[DATA LINES]
===

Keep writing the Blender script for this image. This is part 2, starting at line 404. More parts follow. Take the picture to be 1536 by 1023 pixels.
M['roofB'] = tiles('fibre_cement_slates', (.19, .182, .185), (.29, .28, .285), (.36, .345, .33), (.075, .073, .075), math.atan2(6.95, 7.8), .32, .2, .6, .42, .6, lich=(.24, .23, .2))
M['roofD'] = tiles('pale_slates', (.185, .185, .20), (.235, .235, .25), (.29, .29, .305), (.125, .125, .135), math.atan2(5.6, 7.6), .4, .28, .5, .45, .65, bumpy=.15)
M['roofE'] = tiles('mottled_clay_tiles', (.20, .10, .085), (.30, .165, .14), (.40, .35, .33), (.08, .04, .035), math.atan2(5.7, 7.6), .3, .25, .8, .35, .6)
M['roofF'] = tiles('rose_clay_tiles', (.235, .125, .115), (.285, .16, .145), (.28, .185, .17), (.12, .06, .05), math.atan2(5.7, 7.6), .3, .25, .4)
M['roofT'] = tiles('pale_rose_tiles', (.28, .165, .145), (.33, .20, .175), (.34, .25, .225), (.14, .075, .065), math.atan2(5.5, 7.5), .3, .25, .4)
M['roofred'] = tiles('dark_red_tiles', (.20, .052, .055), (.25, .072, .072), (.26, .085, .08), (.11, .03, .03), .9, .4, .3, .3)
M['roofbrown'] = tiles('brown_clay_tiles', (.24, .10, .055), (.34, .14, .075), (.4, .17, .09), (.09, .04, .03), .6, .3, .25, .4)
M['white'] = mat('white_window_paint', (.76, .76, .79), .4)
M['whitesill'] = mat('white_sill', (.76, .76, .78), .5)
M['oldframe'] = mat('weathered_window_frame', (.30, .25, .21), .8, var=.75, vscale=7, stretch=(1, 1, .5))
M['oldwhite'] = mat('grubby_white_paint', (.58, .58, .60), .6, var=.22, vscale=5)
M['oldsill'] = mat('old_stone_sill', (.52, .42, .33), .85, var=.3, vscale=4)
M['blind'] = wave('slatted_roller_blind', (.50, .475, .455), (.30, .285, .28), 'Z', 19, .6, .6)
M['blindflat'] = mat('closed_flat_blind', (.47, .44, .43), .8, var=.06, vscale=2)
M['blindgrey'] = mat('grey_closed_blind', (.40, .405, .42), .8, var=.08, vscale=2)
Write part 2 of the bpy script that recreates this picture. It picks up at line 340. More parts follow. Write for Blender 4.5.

===

[WHAT TO DO] Write out all the lines again, exactly as they are.

[ANSWER]
Keep writing the Blender script for this image. This is part 2, starting at line 404. More parts follow. Take the picture to be 1536 by 1023 pixels.
M['roofB'] = tiles('fibre_cement_slates', (.19, .182, .185), (.29, .28, .285), (.36, .345, .33), (.075, .073, .075), math.atan2(6.95, 7.8), .32, .2, .6, .42, .6, lich=(.24, .23, .2))
M['roofD'] = tiles('pale_slates', (.185, .185, .20), (.235, .235, .25), (.29, .29, .305), (.125, .125, .135), math.atan2(5.6, 7.6), .4, .28, .5, .45, .65, bumpy=.15)
M['roofE'] = tiles('mottled_clay_tiles', (.20, .10, .085), (.30, .165, .14), (.40, .35, .33), (.08, .04, .035), math.atan2(5.7, 7.6), .3, .25, .8, .35, .6)
M['roofF'] = tiles('rose_clay_tiles', (.235, .125, .115), (.285, .16, .145), (.28, .185, .17), (.12, .06, .05), math.atan2(5.7, 7.6), .3, .25, .4)
M['roofT'] = tiles('pale_rose_tiles', (.28, .165, .145), (.33, .20, .175), (.34, .25, .225), (.14, .075, .065), math.atan2(5.5, 7.5), .3, .25, .4)
M['roofred'] = tiles('dark_red_tiles', (.20, .052, .055), (.25, .072, .072), (.26, .085, .08), (.11, .03, .03), .9, .4, .3, .3)
M['roofbrown'] = tiles('brown_clay_tiles', (.24, .10, .055), (.34, .14, .075), (.4, .17, .09), (.09, .04, .03), .6, .3, .25, .4)
M['white'] = mat('white_window_paint', (.76, .76, .79), .4)
M['whitesill'] = mat('white_sill', (.76, .76, .78), .5)
M['oldframe'] = mat('weathered_window_frame', (.30, .25, .21), .8, var=.75, vscale=7, stretch=(1, 1, .5))
M['oldwhite'] = mat('grubby_white_paint', (.58, .58, .60), .6, var=.22, vscale=5)
M['oldsill'] = mat('old_stone_sill', (.52, .42, .33), .85, var=.3, vscale=4)
M['blind'] = wave('slatted_roller_blind', (.50, .475, .455), (.30, .285, .28), 'Z', 19, .6, .6)
M['blindflat'] = mat('closed_flat_blind', (.47, .44, .43), .8, var=.06, vscale=2)
M['blindgrey'] = mat('grey_closed_blind', (.40, .405, .42), .8, var=.08, vscale=2)
Write part 2 of the bpy script that recreates this picture. It picks up at line 340. More parts follow. Write for Blender 4.5.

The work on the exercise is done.